本文
ボタンの変色
解説
素材
ボタンの色に関する事故は、ボタンからの色泣きと金属ボタンの黒変によるものが多い。
- ボタンからの色泣き(写真左)
ボタンの染色は原料の中に染料または顔料を入れて色を出す先染めと、無地ボタンを各種の色に染色する後染めがある。事故となりやすいのは、不適切な工程により染色された後染め製品に多い。ボタンの染色に使用される染料は、ボタンの素材により酸性染料と分散染料が使用されるが、きちんとした後処理を行えば後者の方が湿潤堅牢度に優れている。
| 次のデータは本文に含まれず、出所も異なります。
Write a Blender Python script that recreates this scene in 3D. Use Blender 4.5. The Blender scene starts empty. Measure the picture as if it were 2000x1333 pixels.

よって、酸性染料を使用するラクトボタン等が湿潤堅牢度に劣るといえるが、染料の種類やボタンの種類というよりは、染色工程の不良により事故が生じる場合が多い。
- 金属部分の黒変(写真右)
金属ボタンに使用されている金属の種類には銅、亜鉛、鉄、ニッケルなどがあり、金属の種類によっては、比較的容易に腐食したり、硫黄と反応することにより黒変するものがある。事故は後者が多い。なお、硫化物となることにより黒変する金属は銅、鉛、鉄、ニッケル等で、硫黄の発生源は、ウール、ハイドロサルファイト等の硫黄を含む漂白剤、段ボール、加硫ゴム、温泉等がある。
外観
- ボタンからの色泣き
ボタン周辺に色泣きを生じている。色相は、ボタンと同じか、またはボタンに配合されている色である。
- 金属部分の黒変
ボタンの一部、または全面が黒色に変色している。この事故には硫黄が関与しているため、硫黄発生源の有無について、使用・保管状況を詳細に調査することが必要である。
試験
- ボタンからの色泣き
ボタンの染色堅牢度試験を行う。すなわち、色泣き試験を行う。このとき、試験片の代わりに色泣きを生じたボタンを縫い付ける。
- 金属部分の黒変
金属の定性を行うとともに変色部分および硫黄の発生源と思われるものについてヨウ素・アジ化ナトリウム発泡試験を行う。